Women in Search of the Divine Feminine

Like all scrupulously fair journalism, Cynthia Eller's very readable survey, LIVING IN THE LAP OF THE GODDESS, THE FEMINIST SPIRITUALITY MOVEMENT IN AMERICA, is bound to please and offend in equal measure. Using a decade of research (largely literary but also including personal interviews), Eller attempts to generalize about the feminist spirituality movement in the United States. While her tone is respectful, her eyes are wide open, and inevitably some of her observations must irritate some members of the movement. Her good will, however, seems evident and her information appears to be accurate. Her approach is comprehensive, considering topics from ritual to theology, history to psychology, sociology to magic. The book is an easy read, mostly straight reporting enriched by a little analysis in areas such as psychology of religion. The greatest limitation of the book is that it was published in the early 1990's and does not reflect developments during the last 6-7 years.

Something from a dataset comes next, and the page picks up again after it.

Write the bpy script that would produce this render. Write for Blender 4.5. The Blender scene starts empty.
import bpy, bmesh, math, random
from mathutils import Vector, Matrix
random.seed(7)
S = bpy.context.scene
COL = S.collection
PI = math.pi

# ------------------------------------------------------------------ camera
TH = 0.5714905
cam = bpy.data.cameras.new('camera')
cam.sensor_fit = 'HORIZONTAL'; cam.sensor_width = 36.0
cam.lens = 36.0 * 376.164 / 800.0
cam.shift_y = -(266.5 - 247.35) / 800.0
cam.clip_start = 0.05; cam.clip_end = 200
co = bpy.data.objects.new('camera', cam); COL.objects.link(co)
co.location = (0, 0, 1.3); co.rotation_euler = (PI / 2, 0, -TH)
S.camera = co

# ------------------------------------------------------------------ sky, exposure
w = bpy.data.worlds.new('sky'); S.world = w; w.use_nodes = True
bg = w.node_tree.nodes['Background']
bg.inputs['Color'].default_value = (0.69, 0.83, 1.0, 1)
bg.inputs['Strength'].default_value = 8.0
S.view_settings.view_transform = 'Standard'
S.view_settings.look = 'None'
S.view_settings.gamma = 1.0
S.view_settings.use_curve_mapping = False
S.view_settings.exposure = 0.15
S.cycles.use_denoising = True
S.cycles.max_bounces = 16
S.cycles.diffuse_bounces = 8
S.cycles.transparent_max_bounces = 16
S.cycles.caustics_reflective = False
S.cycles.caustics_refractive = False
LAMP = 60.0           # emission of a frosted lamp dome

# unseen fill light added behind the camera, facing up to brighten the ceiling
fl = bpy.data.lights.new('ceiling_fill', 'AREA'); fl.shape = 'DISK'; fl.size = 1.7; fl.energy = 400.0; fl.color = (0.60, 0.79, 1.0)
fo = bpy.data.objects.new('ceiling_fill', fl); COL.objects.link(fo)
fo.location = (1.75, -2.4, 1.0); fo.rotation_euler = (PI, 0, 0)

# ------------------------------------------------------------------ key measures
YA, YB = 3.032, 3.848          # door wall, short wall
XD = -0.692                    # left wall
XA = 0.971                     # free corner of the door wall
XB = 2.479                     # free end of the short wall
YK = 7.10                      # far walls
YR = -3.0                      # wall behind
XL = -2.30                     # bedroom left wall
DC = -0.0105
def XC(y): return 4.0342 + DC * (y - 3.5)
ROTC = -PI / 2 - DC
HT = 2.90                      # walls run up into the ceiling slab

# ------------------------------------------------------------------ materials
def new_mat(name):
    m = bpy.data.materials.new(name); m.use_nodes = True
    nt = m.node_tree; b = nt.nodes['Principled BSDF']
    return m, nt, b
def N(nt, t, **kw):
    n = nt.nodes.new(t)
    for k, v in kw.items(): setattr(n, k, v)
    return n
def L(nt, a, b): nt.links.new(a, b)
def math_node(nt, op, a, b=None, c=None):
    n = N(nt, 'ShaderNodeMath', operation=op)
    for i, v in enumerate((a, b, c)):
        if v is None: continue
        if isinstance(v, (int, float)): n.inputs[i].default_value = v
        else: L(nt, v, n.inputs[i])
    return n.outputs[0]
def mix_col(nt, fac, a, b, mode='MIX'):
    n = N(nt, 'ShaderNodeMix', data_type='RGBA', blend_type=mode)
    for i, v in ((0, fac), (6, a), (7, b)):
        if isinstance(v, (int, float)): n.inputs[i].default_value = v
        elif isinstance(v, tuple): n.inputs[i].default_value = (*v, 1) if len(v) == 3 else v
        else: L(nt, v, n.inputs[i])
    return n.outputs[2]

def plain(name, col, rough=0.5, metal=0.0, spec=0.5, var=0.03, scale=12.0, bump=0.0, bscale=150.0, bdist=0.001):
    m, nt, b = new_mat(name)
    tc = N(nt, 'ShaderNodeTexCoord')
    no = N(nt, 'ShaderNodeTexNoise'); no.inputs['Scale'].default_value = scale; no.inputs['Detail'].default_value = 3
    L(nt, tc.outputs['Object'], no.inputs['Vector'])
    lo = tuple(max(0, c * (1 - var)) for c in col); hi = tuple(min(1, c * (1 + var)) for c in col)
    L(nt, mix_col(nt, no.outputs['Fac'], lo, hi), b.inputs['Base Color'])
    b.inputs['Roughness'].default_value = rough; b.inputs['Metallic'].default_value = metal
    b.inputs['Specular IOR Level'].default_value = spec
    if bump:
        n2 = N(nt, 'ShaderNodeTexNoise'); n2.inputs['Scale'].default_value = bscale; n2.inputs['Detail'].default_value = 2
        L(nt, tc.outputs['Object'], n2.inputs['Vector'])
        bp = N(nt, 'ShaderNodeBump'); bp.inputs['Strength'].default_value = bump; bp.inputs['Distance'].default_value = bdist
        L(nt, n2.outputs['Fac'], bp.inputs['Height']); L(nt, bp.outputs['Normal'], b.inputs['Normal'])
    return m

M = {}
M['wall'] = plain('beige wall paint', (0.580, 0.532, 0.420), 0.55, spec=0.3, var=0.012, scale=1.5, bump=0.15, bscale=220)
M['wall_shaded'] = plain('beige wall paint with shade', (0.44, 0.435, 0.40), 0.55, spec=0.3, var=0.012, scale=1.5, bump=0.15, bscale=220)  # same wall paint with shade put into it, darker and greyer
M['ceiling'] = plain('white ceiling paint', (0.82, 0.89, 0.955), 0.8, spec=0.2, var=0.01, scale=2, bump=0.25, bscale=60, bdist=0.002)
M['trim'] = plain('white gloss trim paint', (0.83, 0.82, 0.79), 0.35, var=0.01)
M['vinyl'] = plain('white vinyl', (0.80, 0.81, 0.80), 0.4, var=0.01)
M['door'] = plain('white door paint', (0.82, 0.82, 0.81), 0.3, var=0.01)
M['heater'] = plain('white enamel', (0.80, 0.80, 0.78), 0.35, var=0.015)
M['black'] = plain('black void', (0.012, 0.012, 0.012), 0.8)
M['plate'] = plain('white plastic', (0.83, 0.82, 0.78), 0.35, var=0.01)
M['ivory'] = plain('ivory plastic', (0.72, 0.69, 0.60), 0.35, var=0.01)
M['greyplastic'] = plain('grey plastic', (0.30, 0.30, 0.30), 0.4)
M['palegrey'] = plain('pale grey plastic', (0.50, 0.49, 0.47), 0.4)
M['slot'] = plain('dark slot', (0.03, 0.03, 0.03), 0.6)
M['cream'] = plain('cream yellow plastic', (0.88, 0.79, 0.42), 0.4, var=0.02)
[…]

However, as an even-handed introduction to feminist spirituality, it is still very useful. Unlike most books written by insiders in the movement, it includes information on the historical development of this alternate religion and focuses on issues on which spiritual feminists disagree. For anyone interested in learning just who those "Goddess worshippers" are (witches? pagans? New Agers? flakes?), what they believe, what they do, LIVING IN THE LAP OF THE GODDESS is an excellent beginning.